Al di là di quel che fa Zaniolo, al di là del successo di Dybala, al di là degli appuntamenti sul campo che nei “Pensieri Giallorossi” sono sempre al primo posto, mi piace ricordare, sollecitato anche dalla richiesta di due lettori, come sono diventato romanista. È banale, eppure la partenza è questa. Avevo un mio compagno d’infanzia, comunque di giochi, che era romanista e che, improvvisamente, diventò laziale. A quel punto, il sottoscritto - che poco seguiva il calcio e più il ciclismo - si è sentito obbligato ad essere molto più romanista di prima per contrastare l’amico laziale.

Col passare del tempo, ho scritto da qualche parte di questa fede giallorossa, per cui mi contattò Fabio Capello, grande allenatore della squadra, che volle conoscermi e, poi, quando la Roma vinse lo scudetto e da poco sentivo i clacson delle auto che, in festa, si raggruppavano per segnalare la vittoria della squadra, ricevetti una telefonata di Capello che mi domandò se ero contento. Mi sentii molto gratificato da questa telefonata e decisi che, giustamente, la mia fede sarebbe rimasta giallorossa.

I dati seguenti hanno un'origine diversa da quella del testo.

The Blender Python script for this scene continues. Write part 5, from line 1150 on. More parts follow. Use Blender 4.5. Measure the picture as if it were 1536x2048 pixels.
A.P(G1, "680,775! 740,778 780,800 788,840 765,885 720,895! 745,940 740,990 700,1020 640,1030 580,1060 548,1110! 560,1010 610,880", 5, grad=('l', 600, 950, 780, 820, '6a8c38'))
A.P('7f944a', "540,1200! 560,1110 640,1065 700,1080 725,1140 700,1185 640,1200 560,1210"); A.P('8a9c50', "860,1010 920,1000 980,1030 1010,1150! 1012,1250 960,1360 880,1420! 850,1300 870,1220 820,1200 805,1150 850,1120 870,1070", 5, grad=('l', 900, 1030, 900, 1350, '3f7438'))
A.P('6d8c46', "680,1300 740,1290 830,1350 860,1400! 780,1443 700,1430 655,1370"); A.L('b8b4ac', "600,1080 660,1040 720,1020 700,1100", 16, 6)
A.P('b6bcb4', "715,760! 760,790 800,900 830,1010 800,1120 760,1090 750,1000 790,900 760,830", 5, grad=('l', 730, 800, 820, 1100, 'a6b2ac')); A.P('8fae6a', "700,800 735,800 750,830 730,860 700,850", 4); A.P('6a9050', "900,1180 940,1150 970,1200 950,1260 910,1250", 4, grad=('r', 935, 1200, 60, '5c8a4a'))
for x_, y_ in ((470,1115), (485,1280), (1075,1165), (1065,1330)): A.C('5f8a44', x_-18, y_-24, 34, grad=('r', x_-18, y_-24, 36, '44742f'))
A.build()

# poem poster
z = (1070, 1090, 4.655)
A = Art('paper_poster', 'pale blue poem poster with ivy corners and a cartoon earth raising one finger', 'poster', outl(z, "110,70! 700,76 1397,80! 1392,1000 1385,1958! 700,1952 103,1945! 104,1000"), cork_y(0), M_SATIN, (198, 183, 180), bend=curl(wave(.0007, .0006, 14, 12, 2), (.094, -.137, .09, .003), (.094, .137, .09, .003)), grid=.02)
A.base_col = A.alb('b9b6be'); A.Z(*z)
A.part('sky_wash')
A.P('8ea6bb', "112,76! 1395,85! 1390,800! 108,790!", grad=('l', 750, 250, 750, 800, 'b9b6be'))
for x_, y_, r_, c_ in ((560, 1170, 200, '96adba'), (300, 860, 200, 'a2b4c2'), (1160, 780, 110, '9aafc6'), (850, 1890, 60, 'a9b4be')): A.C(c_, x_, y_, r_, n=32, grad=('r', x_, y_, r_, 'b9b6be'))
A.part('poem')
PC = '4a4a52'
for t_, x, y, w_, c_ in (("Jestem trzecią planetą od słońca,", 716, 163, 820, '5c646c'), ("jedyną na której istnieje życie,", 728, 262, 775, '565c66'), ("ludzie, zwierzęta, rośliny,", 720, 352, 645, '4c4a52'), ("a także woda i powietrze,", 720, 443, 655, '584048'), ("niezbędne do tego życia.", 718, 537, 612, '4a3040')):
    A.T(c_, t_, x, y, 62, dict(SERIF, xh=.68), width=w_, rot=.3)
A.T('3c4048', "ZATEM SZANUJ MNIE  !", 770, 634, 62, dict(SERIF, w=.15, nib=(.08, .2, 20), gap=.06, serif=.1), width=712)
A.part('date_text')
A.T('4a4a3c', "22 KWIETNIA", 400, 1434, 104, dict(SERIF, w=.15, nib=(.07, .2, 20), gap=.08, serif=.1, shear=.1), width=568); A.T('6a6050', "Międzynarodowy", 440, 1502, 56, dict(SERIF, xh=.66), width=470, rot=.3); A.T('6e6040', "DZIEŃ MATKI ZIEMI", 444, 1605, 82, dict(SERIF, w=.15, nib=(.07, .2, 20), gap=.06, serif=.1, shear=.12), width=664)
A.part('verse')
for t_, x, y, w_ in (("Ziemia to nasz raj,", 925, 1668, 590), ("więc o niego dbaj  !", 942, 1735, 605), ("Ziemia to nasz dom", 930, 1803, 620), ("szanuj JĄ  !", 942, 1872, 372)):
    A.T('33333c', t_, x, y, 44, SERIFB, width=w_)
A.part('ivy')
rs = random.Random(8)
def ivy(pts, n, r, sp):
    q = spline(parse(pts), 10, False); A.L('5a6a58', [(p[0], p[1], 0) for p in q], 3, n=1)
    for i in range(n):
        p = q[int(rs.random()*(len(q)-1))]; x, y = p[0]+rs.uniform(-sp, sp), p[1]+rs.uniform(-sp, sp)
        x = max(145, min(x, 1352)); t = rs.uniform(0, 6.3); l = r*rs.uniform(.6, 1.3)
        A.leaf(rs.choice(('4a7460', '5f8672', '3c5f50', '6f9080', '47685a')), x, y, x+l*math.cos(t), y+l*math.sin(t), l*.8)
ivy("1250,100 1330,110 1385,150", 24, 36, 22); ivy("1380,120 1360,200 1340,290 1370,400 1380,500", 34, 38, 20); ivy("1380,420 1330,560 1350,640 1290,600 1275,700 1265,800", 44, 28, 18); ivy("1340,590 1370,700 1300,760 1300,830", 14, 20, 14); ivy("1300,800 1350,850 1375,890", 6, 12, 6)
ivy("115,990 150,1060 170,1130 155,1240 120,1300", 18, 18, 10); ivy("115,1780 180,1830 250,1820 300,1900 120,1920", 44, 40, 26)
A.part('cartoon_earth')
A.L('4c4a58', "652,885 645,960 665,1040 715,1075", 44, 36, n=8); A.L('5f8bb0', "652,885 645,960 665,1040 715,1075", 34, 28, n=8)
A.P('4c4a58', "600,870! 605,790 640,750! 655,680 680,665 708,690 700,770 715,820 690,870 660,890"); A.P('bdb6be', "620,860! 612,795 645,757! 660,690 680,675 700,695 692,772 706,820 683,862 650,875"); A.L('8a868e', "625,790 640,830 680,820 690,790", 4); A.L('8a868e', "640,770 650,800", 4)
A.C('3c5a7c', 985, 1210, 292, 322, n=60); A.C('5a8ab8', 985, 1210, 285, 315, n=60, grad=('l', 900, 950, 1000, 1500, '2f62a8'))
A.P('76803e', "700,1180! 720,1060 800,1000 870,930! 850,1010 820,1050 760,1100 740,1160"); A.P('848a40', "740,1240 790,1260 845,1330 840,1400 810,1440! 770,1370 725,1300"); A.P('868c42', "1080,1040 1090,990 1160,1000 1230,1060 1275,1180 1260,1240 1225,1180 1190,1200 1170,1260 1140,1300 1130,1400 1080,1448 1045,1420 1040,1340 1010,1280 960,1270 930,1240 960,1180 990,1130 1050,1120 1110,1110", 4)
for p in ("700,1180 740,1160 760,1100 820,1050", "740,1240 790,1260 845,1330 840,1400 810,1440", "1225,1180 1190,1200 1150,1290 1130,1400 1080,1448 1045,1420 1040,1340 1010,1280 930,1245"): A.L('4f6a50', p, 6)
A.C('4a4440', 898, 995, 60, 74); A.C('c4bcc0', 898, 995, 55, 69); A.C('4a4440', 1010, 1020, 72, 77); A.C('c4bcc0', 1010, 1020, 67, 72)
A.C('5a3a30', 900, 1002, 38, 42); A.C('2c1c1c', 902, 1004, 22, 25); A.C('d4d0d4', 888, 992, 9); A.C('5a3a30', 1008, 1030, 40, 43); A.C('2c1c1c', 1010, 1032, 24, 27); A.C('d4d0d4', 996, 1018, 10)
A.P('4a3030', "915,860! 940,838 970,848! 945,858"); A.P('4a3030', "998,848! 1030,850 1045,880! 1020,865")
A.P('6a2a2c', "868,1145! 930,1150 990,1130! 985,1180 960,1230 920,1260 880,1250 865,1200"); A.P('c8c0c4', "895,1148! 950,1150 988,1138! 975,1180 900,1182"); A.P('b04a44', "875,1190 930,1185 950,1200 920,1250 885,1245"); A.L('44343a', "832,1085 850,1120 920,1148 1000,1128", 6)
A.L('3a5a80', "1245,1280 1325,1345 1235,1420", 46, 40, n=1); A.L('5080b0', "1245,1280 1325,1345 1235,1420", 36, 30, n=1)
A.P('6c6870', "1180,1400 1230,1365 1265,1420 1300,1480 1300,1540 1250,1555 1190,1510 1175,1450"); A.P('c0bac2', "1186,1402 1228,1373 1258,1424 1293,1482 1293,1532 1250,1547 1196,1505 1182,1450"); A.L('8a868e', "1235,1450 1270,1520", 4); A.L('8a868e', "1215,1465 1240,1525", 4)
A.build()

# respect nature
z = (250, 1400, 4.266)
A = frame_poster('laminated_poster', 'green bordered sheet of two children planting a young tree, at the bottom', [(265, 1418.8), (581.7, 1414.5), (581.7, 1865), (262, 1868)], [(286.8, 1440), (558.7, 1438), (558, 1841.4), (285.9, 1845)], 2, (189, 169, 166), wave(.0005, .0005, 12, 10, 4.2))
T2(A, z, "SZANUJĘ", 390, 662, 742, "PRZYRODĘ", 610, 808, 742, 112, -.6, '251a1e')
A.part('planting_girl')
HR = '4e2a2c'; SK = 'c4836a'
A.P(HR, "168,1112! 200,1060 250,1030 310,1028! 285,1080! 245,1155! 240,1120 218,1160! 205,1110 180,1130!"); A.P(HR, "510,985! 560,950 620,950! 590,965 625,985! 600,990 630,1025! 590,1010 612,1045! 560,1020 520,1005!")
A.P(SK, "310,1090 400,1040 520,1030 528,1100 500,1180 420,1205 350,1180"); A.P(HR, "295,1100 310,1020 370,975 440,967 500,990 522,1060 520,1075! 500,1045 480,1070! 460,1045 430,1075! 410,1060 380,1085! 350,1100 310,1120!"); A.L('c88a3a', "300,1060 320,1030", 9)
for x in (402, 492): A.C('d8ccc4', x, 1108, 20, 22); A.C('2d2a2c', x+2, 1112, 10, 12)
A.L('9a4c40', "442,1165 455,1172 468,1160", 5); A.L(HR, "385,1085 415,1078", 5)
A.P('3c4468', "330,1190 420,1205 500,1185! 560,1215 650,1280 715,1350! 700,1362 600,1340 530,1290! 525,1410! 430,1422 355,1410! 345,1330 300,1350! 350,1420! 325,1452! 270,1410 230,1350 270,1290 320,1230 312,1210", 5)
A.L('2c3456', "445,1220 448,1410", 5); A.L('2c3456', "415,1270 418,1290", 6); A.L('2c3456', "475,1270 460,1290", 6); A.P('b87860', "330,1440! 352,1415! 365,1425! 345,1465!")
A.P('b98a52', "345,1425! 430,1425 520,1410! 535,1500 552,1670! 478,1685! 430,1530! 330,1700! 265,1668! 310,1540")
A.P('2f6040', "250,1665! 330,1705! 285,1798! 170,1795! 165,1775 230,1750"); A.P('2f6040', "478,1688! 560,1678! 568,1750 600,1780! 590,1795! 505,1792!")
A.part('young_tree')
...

Poi, ebbi l’opportunità di conoscere alcuni dirigenti o proprietari della squadra e Sensi insistette molto perché io andassi all’Olimpico a vedere una partita. Non mi fu facile spiegargli (ma si persuase), che, non essendo mai andato allo Stadio almeno in epoche recenti, se fossi comparso e la Roma disgraziatamente avesse perso, sarei diventato uno “iettatore” ufficialmente riconosciuto. Declinai perciò l’invito. Ma la fede giallorossa è sempre quella di quando ero giovanissimo.